Un code suisse inviolable
La sécurité absolue pour la transmission des données existe déjà. Mais uniquement sur de courts trajets. Une équipe suisse vient d'établir un record de distance.
L’exploit est de taille. La semaine dernière, il a valu à ses auteurs une publication dans la prestigieuse revue Nature.
id Quantique, entreprise issue du Groupe de physique appliquée de l’Université de Genève, est parvenue à envoyer un message totalement sécurisé sur les 67 kilomètres séparant la Cité de Calvin de Lausanne. Et ceci en utilisant le réseau téléphonique.
La particularité de ce message est que chaque bit d’information y est porté par un seul photon (particule de lumière) et que toute tentative de décryptage y laisse immanquablement une trace.
Avec cette expérience, l’équipe genevoise prouve que sa discipline, la cryptographie quantique, n’est plus un strict objet d’études théoriques, mais se prépare à faire son entrée dans le monde réel.
«C’est une révolution dans la manière dont on considère la sécurité informatique, se réjouit Grégoire Ribordy, cofondateur d’id Quantique. Avec cette technique, le cryptage des message n’obéit plus aux lois des mathématiques, mais à celles de la physique».
La clé secrète
Le codage est connu depuis que les hommes se transmettent des messages. Lorsque le contenu est confidentiel, on recourt à une «clé» qui va permettre de coder et de décoder les informations.
Tant que la clé peut être gardée secrète, le message le reste également. Le problème est que les méthodes de décodage évoluent aussi vite que les méthodes de codage et jusqu’ici, personne n’est capable de savoir si la clé reste sûre ou si elle a été interceptée.
D’où l’intérêt des transmissions par photons. Ces particules sont de celles que personne ne peut intercepter sans leur laisser une trace. Le récepteur du message saura donc immédiatement si la clé en a été brisée.
Jusqu’ici, les détecteurs à photons nécessitaient une grosse installation de refroidissement à l’azote liquide.
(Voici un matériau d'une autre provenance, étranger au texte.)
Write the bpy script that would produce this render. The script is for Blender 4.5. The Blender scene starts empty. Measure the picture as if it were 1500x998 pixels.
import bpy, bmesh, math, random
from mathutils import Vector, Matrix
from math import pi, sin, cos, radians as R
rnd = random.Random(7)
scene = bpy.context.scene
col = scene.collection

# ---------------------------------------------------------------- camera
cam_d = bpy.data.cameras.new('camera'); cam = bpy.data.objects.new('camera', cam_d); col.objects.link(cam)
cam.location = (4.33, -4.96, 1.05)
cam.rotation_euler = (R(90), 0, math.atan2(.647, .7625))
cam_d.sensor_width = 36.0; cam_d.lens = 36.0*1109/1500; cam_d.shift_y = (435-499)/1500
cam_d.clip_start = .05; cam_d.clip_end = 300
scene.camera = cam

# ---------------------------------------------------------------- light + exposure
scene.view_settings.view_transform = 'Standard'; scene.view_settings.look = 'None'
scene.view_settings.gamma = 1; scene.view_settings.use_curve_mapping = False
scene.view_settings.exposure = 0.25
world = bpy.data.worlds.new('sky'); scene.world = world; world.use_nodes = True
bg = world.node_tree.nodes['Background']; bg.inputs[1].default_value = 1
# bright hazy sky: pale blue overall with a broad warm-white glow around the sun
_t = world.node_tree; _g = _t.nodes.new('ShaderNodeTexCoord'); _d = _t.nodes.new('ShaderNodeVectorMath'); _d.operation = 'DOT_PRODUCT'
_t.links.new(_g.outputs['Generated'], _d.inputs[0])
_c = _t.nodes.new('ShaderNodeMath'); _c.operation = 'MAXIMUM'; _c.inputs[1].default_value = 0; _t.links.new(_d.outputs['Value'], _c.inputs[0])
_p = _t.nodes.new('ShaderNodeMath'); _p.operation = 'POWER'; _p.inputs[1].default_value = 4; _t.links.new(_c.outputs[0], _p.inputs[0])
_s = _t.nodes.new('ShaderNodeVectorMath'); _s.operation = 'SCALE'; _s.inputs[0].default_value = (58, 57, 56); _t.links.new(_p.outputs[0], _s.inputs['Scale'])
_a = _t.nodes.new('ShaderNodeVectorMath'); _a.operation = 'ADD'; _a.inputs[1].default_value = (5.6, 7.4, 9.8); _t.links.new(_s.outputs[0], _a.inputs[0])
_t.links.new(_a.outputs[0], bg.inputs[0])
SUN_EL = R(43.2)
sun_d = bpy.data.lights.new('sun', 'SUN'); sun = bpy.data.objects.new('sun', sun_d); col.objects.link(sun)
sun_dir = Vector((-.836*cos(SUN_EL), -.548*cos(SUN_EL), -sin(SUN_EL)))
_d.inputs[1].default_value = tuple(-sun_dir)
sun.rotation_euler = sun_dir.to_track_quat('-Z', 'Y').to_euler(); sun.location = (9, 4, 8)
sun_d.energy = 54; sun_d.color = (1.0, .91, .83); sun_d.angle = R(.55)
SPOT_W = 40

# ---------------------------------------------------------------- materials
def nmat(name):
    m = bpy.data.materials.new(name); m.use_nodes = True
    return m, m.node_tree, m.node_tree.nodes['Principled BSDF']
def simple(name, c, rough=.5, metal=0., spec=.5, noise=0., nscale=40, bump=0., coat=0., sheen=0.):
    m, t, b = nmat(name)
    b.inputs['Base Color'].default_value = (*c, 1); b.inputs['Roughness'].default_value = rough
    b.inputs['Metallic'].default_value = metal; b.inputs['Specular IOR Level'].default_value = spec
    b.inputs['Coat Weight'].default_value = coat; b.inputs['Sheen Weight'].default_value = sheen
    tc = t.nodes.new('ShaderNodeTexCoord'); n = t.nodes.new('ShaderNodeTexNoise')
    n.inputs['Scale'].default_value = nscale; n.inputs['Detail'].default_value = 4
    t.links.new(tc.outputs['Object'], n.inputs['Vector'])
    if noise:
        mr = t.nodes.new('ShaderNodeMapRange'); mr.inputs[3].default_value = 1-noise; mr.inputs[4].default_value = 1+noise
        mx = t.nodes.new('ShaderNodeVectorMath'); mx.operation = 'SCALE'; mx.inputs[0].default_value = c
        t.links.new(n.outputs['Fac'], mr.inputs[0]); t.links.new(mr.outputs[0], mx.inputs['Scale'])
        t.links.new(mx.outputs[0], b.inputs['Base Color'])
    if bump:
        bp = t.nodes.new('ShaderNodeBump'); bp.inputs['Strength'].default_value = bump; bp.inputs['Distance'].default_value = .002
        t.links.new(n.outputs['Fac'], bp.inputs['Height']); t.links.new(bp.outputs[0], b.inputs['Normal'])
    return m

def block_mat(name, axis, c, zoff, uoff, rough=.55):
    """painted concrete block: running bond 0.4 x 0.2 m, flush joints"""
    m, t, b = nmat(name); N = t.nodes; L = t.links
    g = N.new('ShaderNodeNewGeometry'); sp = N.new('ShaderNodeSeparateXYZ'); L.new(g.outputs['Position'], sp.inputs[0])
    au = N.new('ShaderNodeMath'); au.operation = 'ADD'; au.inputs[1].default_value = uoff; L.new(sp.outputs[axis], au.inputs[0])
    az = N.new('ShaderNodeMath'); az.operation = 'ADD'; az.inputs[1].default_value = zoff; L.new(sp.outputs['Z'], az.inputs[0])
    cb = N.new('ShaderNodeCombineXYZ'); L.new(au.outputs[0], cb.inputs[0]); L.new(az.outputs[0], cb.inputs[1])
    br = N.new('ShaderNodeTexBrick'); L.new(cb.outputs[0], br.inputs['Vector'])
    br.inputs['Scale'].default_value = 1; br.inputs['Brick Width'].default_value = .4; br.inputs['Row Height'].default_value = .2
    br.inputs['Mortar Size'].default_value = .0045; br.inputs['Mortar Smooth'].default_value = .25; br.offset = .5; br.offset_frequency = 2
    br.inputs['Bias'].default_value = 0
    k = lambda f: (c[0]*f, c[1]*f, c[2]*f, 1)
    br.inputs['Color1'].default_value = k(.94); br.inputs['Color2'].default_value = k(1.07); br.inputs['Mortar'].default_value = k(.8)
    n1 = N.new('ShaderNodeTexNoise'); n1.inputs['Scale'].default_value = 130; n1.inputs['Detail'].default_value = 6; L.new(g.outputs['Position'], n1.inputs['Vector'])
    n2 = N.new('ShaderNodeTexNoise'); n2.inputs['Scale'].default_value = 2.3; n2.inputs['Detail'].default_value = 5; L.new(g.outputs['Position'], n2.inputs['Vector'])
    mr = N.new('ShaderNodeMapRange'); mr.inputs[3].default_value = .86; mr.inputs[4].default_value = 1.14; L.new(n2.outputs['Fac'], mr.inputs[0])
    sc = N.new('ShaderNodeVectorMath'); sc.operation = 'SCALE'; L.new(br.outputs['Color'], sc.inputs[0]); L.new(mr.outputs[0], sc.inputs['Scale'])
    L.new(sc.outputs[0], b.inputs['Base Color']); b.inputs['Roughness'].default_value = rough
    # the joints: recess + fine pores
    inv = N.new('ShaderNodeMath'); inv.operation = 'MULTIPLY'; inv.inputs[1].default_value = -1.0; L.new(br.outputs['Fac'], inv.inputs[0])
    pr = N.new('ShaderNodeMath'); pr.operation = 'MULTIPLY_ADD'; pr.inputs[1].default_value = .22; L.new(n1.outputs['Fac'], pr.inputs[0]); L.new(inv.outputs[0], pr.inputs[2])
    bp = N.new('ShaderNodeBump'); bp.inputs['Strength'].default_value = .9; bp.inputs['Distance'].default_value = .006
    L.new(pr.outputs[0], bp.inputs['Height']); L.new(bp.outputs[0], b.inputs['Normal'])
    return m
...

Grégoire Ribordy et ses collaborateurs d’id Quantique sont parvenus à miniaturiser l’ensemble de l’appareillage, en utilisant en outre un autre système de refroidissement.
Ainsi, émetteur et récepteur ne sont désormais pas plus gros que deux ordinateurs portables, reliés par une fibre optique. Chacun d’entre eux contient un laser pour générer des photons, une machine à encoder et un détecteur pour collecter les photons à leur arrivée.
Problème de distance
Selon Grégoire Ribordy, la technologie est maintenant suffisamment au point pour être mise sur le marché. Mais le physicien ne cache pas qu’il subsiste un inconvénient majeur.
En voyageant dans une fibre optique, les photons ont une fâcheuse tendance à se perdre en route. Pour l’instant, on ne peut guère envisager de transmissions sur une distance de plus de 70 kilomètres.
«Cela limite le nombre des applications possibles, admet Grégoire Ribordy. On peut imaginer qu’une banque l’utilise pour relier entre eux ses différents bureaux dans une zone métropolitaine, mais on ne sait pas encore envoyer un message 100% sûr de Paris à New York».
En attendant d’y parvenir, id Quantique commercialise déjà son générateur de nombres aléatoires. Ces appareils sont utilisés partout où l’on a besoin de transmissions sécurisées.
«Notre système est le seul à générer des nombres vraiment aléatoires, explique Grégoire Ribordy. C’est l’avantage de travailler avec des photons».